Et idem pour l'à côté. C'est effectivement super important de faire autre chose, comme du sport, des activités culturelles, du bénévolat, une job moche au bas de l'échelle, etc. Mais pas non plus au point d'en prendre qu'on n'aime pas juste pour pouvoir paraître bien (sauf peut-être la job moche, elle donnera tellement le goût de se forcer pour trouver mieux!), ni au point de se submerger. Ni au point de nous nuire en autre chose.
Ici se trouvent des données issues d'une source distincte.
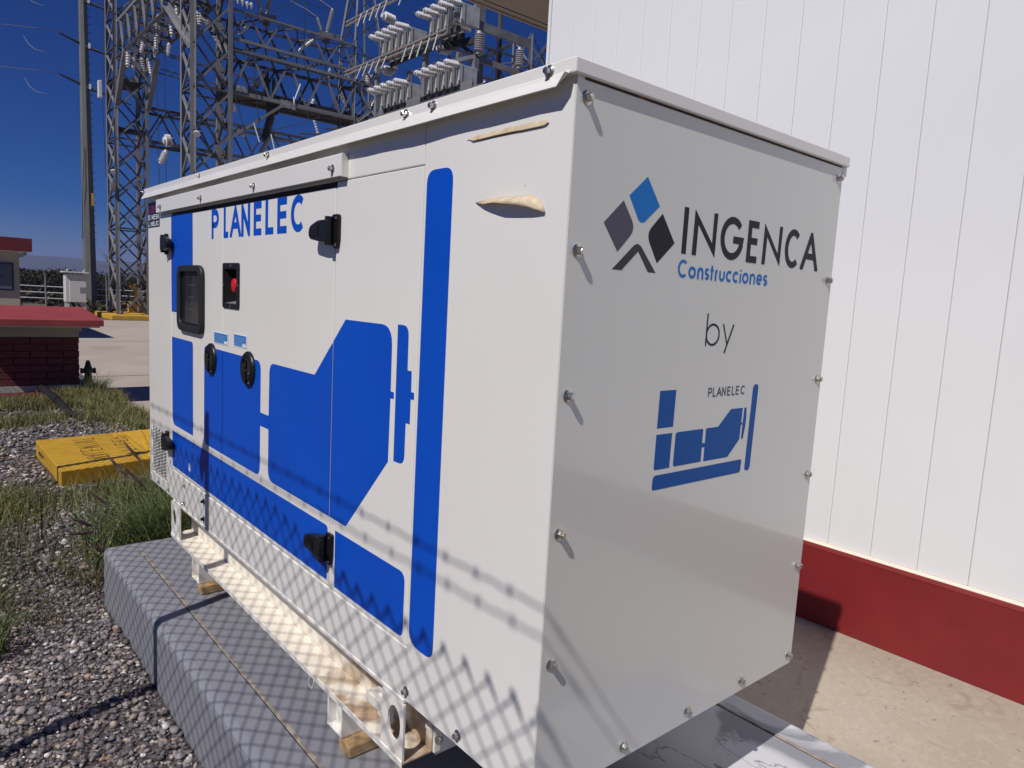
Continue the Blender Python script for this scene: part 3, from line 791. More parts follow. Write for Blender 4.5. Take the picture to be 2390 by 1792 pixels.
# near-end web and cross member of the skid
k = MB(); k.box(.088, .108, .452, .461, -1.5714, -1.40); k.build('frame_flange', M_PAINT2, gen, bevel=.002)
k = MB(); k.box(.112, .90, .462, .470, -1.575, -1.402); k.build('cross_member', M_PAINT2, gen)
k = MB(); k.box(.006, .084, .60, .66, -1.50, -1.47); k.box(.006, .02, .54, .60, -1.51, -1.45); k.build('gusset', M_PAINT2, gen, bevel=.003)
k = MB(); k.box(.112, .888, .48, 2.45, -1.60, -1.402); k.build('light_block', M_PAINT2, gen)  # unseen box added to block light under the casing
for (x, y, z) in ((.10, .452, -1.535), (.145, .462, -1.54)): 
    o = bpy.data.objects.new('bolt', B_Y); COL.objects.link(o); o.parent = gen; o.location = Vector((x, y, z)) - wloc(gen)
for (x, y) in ((.03, .95), (.058, .90), (.03, .72), (.06, .69)):
    k = MB(); k.lathe([(0, .010), (.002, .010), (.003, .008)], (x, y, -1.5655), (0, 0, 1), 14); k.build('rivet', M_LEDGE, gen)
# cross tubes that carry the skid
for y0, y1 in ((.782, .872), (2.070, 2.165)):
    k = MB()
    k.box(.0, 1.0, y0, y0 + .006, -1.675, -1.5725); k.box(.0, 1.0, y1 - .006, y1, -1.675, -1.5725)
    k.box(.0, 1.0, y0 + .006, y1 - .006, -1.675, -1.669); k.box(.025, 1.0, y0 + .0061, y1 - .0061, -1.668, -1.5726)
    k.build('cross_tube', M_PAINT2, gen, bevel=.0015)
k = MB(); k.tube([(.0, .995, -1.59), (-.002, .995, -1.612), (.004, .985, -1.622), (.008, .98, -1.6), (.006, .985, -1.58)], .0018, 6); k.build('wire_hook', M_PAINT2, gen)

for (x0, x1, y0, y1, lab) in ((-.0, .16, .735, .80, 'small brown wood block on the pad under the nearest foot of the generator'),
                              (.0, .14, 2.04, 2.085, 'small brown wood block on the pad under the farther foot of the generator')):
    k = MB(); k.box(x0, x1, y0, y1, -1.7145, -1.676)
    tag(k.build('wood_block', M_WOOD, bevel=.006, origin=((x0 + x1) / 2, (y0 + y1) / 2, -1.7145)), lab, 'wood block', 'wood blocks under the generator feet')

# ------------------------------------------------------------------ BUILDING ON THE RIGHT
bld = thing('white_building', 'white building clad in tall vertical metal panels above a dark red plinth', 'building', (2.6, 1, -1.88))
WX = 2.4
k = MB(); k.box(WX + .012, 9, -7, 2.705, -1.88, 2.9); k.build('wall_core', mat('seam_dark', (.30, .30, .32), .7), bld)
pw = .1965; y = 2.72; first = None
k = MB()
prof = [(0, .0025), (.0035, 0), (pw - .0035, 0), (pw, .0025), (pw, .010), (0, .010)]
vs = []; 
k.prism([(WX - 0 + b - 0, a) for a, b in prof], -1.4855, 2.9, 'z')
i = 0
while y > -4.3:
    if first is None:
        kk = MB(); kk.prism([(b, -pw + a + .0008 if a < pw / 2 else -pw + a - .0008) for a, b in prof], 0, 4.387, 'z')
        first = kk.build('wall_panel', M_WALL, bld, origin=(0, 0, 0)); first.location = Vector((WX, y, -1.487)) - wloc(bld)
    else: clone(first, bld, Vector((WX, y, -1.487)) - wloc(bld))
    y -= pw
k = MB(); k.box(WX - .03, WX + .06, -7, 2.75, -1.88, -1.497); k.build('plinth', M_PLINTH, bld, bevel=.003)
k = MB(); k.prism([(WX - .0305, -1.4968), (WX - .0305, -1.515), (WX - .0322, -1.515), (WX - .0322, -1.4968)], -7, 2.751, 'y'); k.build('plinth_band', M_PLINTHTOP, bld)
k = MB(); k.prism([(WX - .022, -1.4968), (WX - .006, -1.4885), (WX + .002, -1.4878), (WX + .002, -1.4968)], -7, 2.75, 'y'); k.build('plinth_ledge', M_CREAM, bld)
k = MB(); k.box(WX - .006, WX + .03, 2.722, 2.735, -1.47, 2.9); k.box(WX - .006, 9, 2.735, 2.745, -1.47, 2.9); k.build('corner_trim', M_WALL, bld)
k = MB(); k.box(WX + .02, 6.5, 2.75, 4.10, 2.0, 2.16); k.build('canopy', M_SOFFIT, bld)
k = MB(); k.box(WX - .0, 6.5, 4.101, 4.125, 1.99, 2.2); k.build('canopy_fascia', M_SOFFIT, bld)
k = MB(); k.box(WX + .03, 6.4, 4.02, 4.027, 1.9965, 1.9995); k.build('drip_groove', M_DARK, bld)

# ------------------------------------------------------------------ CHAIN-LINK FENCE (left, just outside the frame; its shadow falls on everything)
fence = thing('chain_link_fence', 'chain link fence with barbed wire on angled arms left of the generator', 'fence', (-1.05, 1.6, gz))
def fx(y): return -1.05 - .012 * y
top = .195; bot = -1.93; d = .080
def ztop(y): return top + .045 - .085 * min(1, max(0, (.95 - y) / .6))
k = MB(); wr = .0021
def wline(p, q, side):
    L = math.dist(p, q); n = max(2, int(L / .35)); pts = []
    for i in range(n + 1):
        t = i / n; y = p[0] + (q[0] - p[0]) * t; z = p[1] + (q[1] - p[1]) * t
        pts.append((fx(y) + side * .0016 + .006 * math.sin(y * 2.1 + z), y + .004 * math.sin(z * 5 + y * 3), z + .004 * math.sin(y * 4 + z * 2)))
    k.tube([(a_, b_, bot + (c_ - bot) * (ztop(b_) - bot) / H) for a_, b_, c_ in pts], wr, 4, caps=False)
H = round((top - bot) / d) * d; bot = top - H; y0, y1 = -2.2, 10.6
n = int((y1 - y0 + H) / d)
for i in range(n):
    a = y0 - H + i * d
    s_ = max(a, y0); e_ = min(a + H, y1)
    if e_ > s_: wline((s_, bot + (s_ - a)), (e_, bot + (e_ - a)), 1)
    s2 = max(a, y0); e2 = min(a + H, y1)
    if e2 > s2: wline((s2, top - (s2 - a)), (e2, top - (e2 - a)), -1)
i = 0; y = y0
while y < y1:
    tz = ztop(y); jj = random.uniform(-.004, .004)
    k.tube([(fx(y), y - .030, tz - .028), (fx(y) + .004, y - .004, tz - .004 + jj), (fx(y), y + .010, tz + .010), (fx(y), y + .014, tz + .004)], [wr, wr * 1.7, wr * 2.2, wr], 5)
    k.tube([(fx(y), y + .030, tz - .028), (fx(y) - .004, y + .006, tz - .006), (fx(y), y - .006, tz + .012)], [wr, wr * 1.5, wr * 1.2], 5); y += d
tag(k.build('wire_mesh', M_WIRE, fence), kind='stuff')
def barbed(xo, z, ph):
    k = MB(); pts = []
    yy = y0
    while yy <= y1: pts.append(yy); yy += .04
    k.tube([(fx(v) + xo + .0015 * math.sin(v * 90), v, z + .008 * math.sin(v * 1.1 + ph) + .0015 * math.cos(v * 90)) for v in pts], .0022, 4)
    yy = y0 + ph * .05
    while yy < y1:
        zz = z + .008 * math.sin(yy * 1.1 + ph); xx = fx(yy) + xo
        for an in (40, 130):
            c, s = math.cos(math.radians(an)) * .014, math.sin(math.radians(an)) * .014
            k.tube([(xx - .003, yy - c, zz - s), (xx + .003, yy + c, zz + s)], .0014, 4)
        k.tube([(xx, yy - .006, zz), (xx, yy + .006, zz)], .0042, 5)
        yy += .122 + .012 * math.sin(yy * 7)
    k.build('barbed_wire', M_WIRE, fence)
barbed(-.03, .397 + .012, 0.); barbed(-.15, .486 + .01, 1.3)
for j in range(-1, 4):
    py = 1.61 + 3.27 * j
    k = MB(); k.tube([(fx(py), py, gz - .2), (fx(py), py, .432)], .026, 14); pst = k.build('post', M_GALV, fence, smooth=True)
    k = MB(); k.prism([(0 + fx(py) + .02, .30), (fx(py) + .026, .428), (fx(py) - .02, .44), (fx(py) - .26, .59), (fx(py) - .275, .565), (fx(py) - .19, .40), (fx(py) - .03, .29)], py - .003, py + .003, 'y'); k.build('arm', M_GALV, pst)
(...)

Savoir faire des choix et avoir des priorités, c'est aussi une bonne qualité. D'ailleurs, vers la toute fin du secondaire, on nous avait dit à l'école que ceux qui avaient un petit travail avaient en moyenne de meilleures notes que ceux qui n'en avaient pas, ou que ceux qui travaillaient beaucoup d'heures.

Anonyme a dit…

Très intéressant billet. Ici, avec un grand en secondaire 4, ce que j'essaie de mettre de l'avant, c'est l'effort: Si tu travailles à la hauteur de tes capacités, si tu es fier (justement) de l'effort fourni, alors la note, quelle qu'elle soit, sera valable. Quant à l'appréciation et la fierté, c'est sous forme de question : "Est-ce que tu es fier de toi ?" Si ça réponse est positive, généralement je renforce avec un "T'as raison ! Moi aussi j'suis fière de toi" Si sa réponse est négative, je lui demande pourquoi et j'essaie de lui faire voir s,il y a des éléments dont il peut tout de même tirer de la fierté. Mon idée, c'est que tout ça lui appartient : fierté, notes, expérience, amitiés, etc. C'est à lui à balancer adéquatement et à apprendre à doser l'effort pour atteindre ses objectifs. Pas mes objectifs. Et il s'en tire vraiment bien !

Anonyme a dit…

Et bien moi je suis triste. Je n'ai jamais mis de pression sur les résultats scolaires. J'ai encouragé, mais sans plus. Une note dans la moyenne au primaire, je trouvais ça correct, tant qu'il est heureux à l'école. Sauf que là, en 5e année, les notes ont dramatiquement chuté. Et je suis triste parce que je dois faire mon deuil de l'école (privé) que nous voulions (nous les parents, mais aussi lui, l'enfant). Peut-être aurais-je dû être plus exigeante... J'ai tellement l'impression d'avoir manqué quelque chose, d'être vraiment poche comme parent...

Anonyme a dit…

Ben voyons donc, il faut pas dire ça! « j'ai l'impression d'être vraiment poche comme parent », si tu te sens comme ça, c'est sûr que ton enfant s'en rend compte, imagines-tu la pression qu'il doit ressentir? À quel point il doit se sentir comme un échec? Moi je dis: on dédramatise, on relaxe pendant l'été, on profite des vacances en famille, puis on se retrousse les manches en équipe l'an prochain, on essaie de rendre ça positif. Ses notes ont chuté, peut-être a-t-il besoin d'une aide ponctuelle et temporaire (voir le billet sur les écoles finlandaises publié il y a quelques semaines)? Moi, je suis neuropsy pour les enfants, et je te dis qu'on peut dénouer pas mal de difficultés scolaires en ciblant les bonnes choses. Bonne chance avec ton ti-loup, j'espère que vous n'allez pas vous laisser abattre par cette situation!

Anonyme a dit…

En tous cas, j'aimerais déjà que les élèves puissent sortir de l'école en écrivant et en parlant un français acceptable. Et quand je lis certains commentaires, articles, discours, courriels, j'en tombe souvent en bas de ma chaise! Savoir s'exprimer et bien écrire, selon moi, ça fait partie de la base d'une éducation réussie. Malheureusement on ne met plus vraiment l'emphase là-dessus. Tu écris et tu parles tout croche, mais tu es débrouillard alors c'est pas grave...et bien si, c'est grave. La communication, c'est une compétence transversale.